O antropólogo Roberto da Matta, colunista do GLOBO, lembra que a discrepância entre o que as pessoas consideram que fazem e o que é feito de fato é um elemento universal.

- Mas tudo indica que, no Brasil, como nas sociedades mais hierarquizadas, aristocráticas, a discrepância é maior - afirma o antropólogo, um estudioso da dualidade entre o espaço privado, onde tudo é permitido, e o público, dominado pela regra.

Para ele, o mais preocupante é que a incongruência é valorizada:

- Quem se considera esperto e malandro é quem burla. A incongruência é vista como valor, é um sinal de superioridade, prestígio.

Para o filósofo Renato Janine Ribeiro, professor de ética e filosofia política na USP, a pesquisa indica que a sociedade brasileira, "mentirosa e hipócrita", está sofrendo de um mal: a proibição da fala, resultante da cobrança de se enquadrar no politicamente correto. Segundo Janine, o preconceito escondido se torna mais forte que o exposto. Mas, se admitido e revelado, pode ser vencido pelo diálogo.

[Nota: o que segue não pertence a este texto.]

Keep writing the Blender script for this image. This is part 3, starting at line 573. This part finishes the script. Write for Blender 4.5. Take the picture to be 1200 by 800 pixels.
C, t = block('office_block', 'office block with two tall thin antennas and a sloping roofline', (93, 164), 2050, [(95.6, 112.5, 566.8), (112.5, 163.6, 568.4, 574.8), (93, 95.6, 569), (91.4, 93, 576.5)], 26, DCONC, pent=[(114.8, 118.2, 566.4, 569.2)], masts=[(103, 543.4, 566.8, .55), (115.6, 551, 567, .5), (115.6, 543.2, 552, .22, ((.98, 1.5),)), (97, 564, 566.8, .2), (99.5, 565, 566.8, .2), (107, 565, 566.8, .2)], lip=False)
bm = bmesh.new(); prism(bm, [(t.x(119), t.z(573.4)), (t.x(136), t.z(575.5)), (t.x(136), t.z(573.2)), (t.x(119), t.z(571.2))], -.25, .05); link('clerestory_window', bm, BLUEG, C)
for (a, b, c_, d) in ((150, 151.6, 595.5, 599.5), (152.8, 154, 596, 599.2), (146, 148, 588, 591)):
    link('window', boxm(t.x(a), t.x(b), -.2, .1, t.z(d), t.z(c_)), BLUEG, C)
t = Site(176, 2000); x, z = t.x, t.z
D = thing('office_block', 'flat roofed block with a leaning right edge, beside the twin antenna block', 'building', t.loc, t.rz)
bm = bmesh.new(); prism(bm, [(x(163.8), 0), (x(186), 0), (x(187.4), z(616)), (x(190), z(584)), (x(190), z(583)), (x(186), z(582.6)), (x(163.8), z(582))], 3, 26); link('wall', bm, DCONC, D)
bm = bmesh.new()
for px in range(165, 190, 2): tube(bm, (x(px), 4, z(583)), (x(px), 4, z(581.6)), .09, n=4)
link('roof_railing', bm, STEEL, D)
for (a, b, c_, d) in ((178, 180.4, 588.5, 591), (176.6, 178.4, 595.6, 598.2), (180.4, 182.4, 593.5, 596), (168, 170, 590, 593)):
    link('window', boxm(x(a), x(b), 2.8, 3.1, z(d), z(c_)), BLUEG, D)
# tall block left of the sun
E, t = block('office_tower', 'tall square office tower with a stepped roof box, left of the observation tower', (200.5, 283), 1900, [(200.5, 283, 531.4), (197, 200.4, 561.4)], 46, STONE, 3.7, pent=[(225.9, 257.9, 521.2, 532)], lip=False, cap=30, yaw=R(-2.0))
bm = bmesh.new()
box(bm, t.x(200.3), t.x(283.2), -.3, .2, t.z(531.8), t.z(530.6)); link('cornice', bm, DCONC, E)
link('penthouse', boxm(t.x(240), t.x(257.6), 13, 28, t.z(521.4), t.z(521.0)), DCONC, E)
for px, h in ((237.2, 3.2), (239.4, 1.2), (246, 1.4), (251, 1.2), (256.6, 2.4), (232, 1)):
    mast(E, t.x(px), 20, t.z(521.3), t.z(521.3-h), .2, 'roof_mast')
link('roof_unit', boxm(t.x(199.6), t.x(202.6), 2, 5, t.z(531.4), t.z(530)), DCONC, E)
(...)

- É o pior de dois mundos: não gosta (de homossexuais, de negros etc.) e não pode falar. Sem admitir a verdade, não há como combater o preconceito. Não é possível só condenar o preconceito, mas sim compreendê-lo e dialogar. Um pai pode não gostar de ter um filho homossexual. Deve falar, mesmo que sejam bobagens. Mas terá que ouvir o filho. O diálogo é necessário. Se o pai descobrir que o filho é feliz assim, vai aceitar. Mas não é um processo tranqüilo.

Janine acha o Brasil "profundamente mentiroso", porque adota a hipocrisia, mas considerou que os brasileiros foram sinceros nas respostas:

- Quando percebi que disseram o que pensam, passei a supor que há saída. Com mentirosos não se muda um país. O que não pode haver é proibição da fala, resultante do politicamente correto. Nossa sociedade transformou o espaço público em espaço da mentira. A saída é o diálogo. Não adianta substituir a lista de dez mandamentos por outra lista de dez mandamentos. As pessoas têm que parar de terceirizar a vida ética. Não é porque o rabino ou o pai mandou. As pessoas escolhem sua ética.